A community I have grown to understand and be a part of is the Dartmouth football team. My team consists of an increasingly growing and diverse culture, filled with many dynamics that create tension and forge bonds that last a life time. From the surface, the team and I look like a bunch of over masculine men, that are only concerned about playing football and partying on the weekends. Sexual orientation or identity was never questioned. One could only assume you were a masculine heterosexual man because you played football. I fell into this assumption, but realized from media that this is not always the case. I myself hope to analyze this and the many concepts that make up our team, and show that there lies much more than what many see to be.

In August of 2014, when I first joined the Dartmouth football team, I understood from the start that this team would be very different from high school. My team in high school was roughly 90 percent African American which created a vibrant team culture, that I was familiar with, unlike what I was getting myself into. Here the team was a majority white with roughly 24 African Americans out of 130 players. A culture shock that could be handled in two ways: one that is open to learning and one that pushes people away. In addition to experiencing this culture shock, I found myself battling over my individual identity and how I wanted to be looked at from other players. This scenario could go two ways, one being like Dorothy Allison’s statement: “I copied the dress, mannerisms, attitudes, and ambitions of the girls I met in college, changing or hiding my own tastes, interests, and desires” (Allison 1998, 81). Her experience was for hiding her lesbianism, but mine could be for hiding my own background and moral beliefs. One could analyze this community at the time, and produce a conclusion that if you did not go out on the weekends, your chances of creating bonds and team’s chemistry would be subpar. I had to go into a situation like this realizing that my results would not be the same as a majority of my team. In addition to my team being more white than African American, there were issues of social class, religious background, and the fact that many talked about women as if they were objects. Our team had multiple layers of facets that were connected in some way. My own belief and physical representation kept me from getting those results that so many others received. I was a middle-class African American man, with a Christian background, that had a lot more respect for women than a great majority of the team. Instead of going into a situation without thinking of race or socio-economic status like a lot of my teammates, I had to. My beliefs could change in a matter of seconds, but my skin color could not and my current bank balance was only going to change if I decided to work for it. I was being hit by multiple facades at once, not knowing how much they really overlapped each other.

Looking at this from my current position in October of 2017, there is a clear indication that those that I have forged friendships with in this community are facing the same problems that I am. We could relate on topics and discuss how they affected our lives. Forming groups like this were common among the football team. We were a big community with a lot of sub-groups within that allowed us to connect more off the field than at practice. This was an important part in my development into who I am today, but it also showed the extent of understanding those unlike me.
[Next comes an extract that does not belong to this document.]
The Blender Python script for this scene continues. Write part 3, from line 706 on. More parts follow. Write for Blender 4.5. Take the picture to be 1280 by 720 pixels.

Within my friend group on the team, we talked about intersectional concepts all the time because we lived with them every day. Yet for our peers, many of them did not understand. One could say they had this sense of “privilege” that did not need to be challenged. A status that was protected by social, political, and economic barriers, creating problems for those who were not included. Peggy McIntosh in White Privilege: Unpacking the Invisible Backpack speaks of this privilege and quotes a statement that some of my teammates may have encountered growing up, it says, “My schooling gave me no training in seeing myself as an oppressor, as an unfairly advantaged person, or as a participant in a damaged culture” (McIntosh 1989: 1). From the outside its so obvious, but when you have lived with it every day since birth, understanding the vastness of this advantage is futile.